С исчезновением института брака изменится вся структура общества – по-другому не может быть – потому что как только исчезнет брак, автоматически исчезнут многие вещи. Семья больше не будет прежней, на смену семье придут коммуны – это неизбежно. И дети будут принадлежать не отдельным людям, а коммуне. Поэтому с детьми не будет особых проблем – ведь это всегда было большой проблемой: что делать с детьми, когда люди расстаются? Дети оказываются в подвешенном состоянии, с детьми нужно что-то делать. И браки сохранялись по той простой причине, что детей необходимо защищать, им необходимо помогать, они беспомощны. Вы ответственны за это.
Любовь превращается в долг, в ответственность. И в тот момент, когда она становится долгом, ответственностью, она утрачивает всю свою поэтичность и превращается в чистый расчет. Вы идете на компромисс, и вам приходится как-то исполнять свой долг, жизнь становится вам в тягость.
Близится великая революция, и с исчезновением брака эта революция станет возможна. Как только дети перестанут принадлежать отдельным людям, они будут более щедрыми, они будут более человечными. Они не будут индуистами или мусульманами, или христианами, потому что они не будут принадлежать определенным родителям и не будут обусловлены родителями, они будут принадлежать коммуне. И когда дети будут принадлежать коммуне, у них будет больше опыта общения с людьми. Один ребенок сможет контактировать со многими женщинами как с мамами и тетями, и со многими мужчинами как с папами, с дядями, и со многими детьми как с братьями и сестрами.
Сейчас опыт ребенка очень ограничен. Каждого ребенка воспитывает отдельная женщина. Воздействие этой женщины продолжает довлеть над сознанием ребенка всю его жизнь, оно впечатывается в него. И он постоянно ищет ту же самую женщину: в каждой женщине, в которую он влюбляется, он, на самом деле, ищет свою мать, которую никак не может найти. Но где он может найти свою мать? Не бывает двух одинаковых людей. Он никогда не найдет свою мать, но он ищет мать в каждой жене, в каждой возлюбленной. И так же обстоят дела с женщиной: она ищет отца в каждом муже, в каждом любовнике. Найти их невозможно, но таково их представление.
Представление женщины о мужчине – это не что иное, как ее представление об отце, а представление мужчины о женщине – не что иное, как его представление о матери. Они никогда их не найдут, поэтому их ждет разочарование, поэтому всегда будут отчаяние, страдание, неудачи, боль.
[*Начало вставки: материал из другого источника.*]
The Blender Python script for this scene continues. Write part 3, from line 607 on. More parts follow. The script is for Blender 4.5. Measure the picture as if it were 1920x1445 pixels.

Если ребенка будут воспитывать в коммуне многие женщины, и он будет контактировать со многими мужчинами и со многими женщинами, у него не будет определенного представления, его видение будет более размытым. У него не будет определенности относительно того, каким должен быть мужчина и какой должна быть женщина, его представление о женщине будет слагаться из множества образов. И тогда будет больше шансов найти женщину, которая сможет удовлетворить его, или мужчину, жизнь с которым сможет принести удовлетворение, потому что одно из величайших страданий заключается в том, что вы ищете того, кого невозможно найти, поэтому вам будет казаться, что в каждом чего-то недостает, ничто никогда не принесет вам удовлетворения.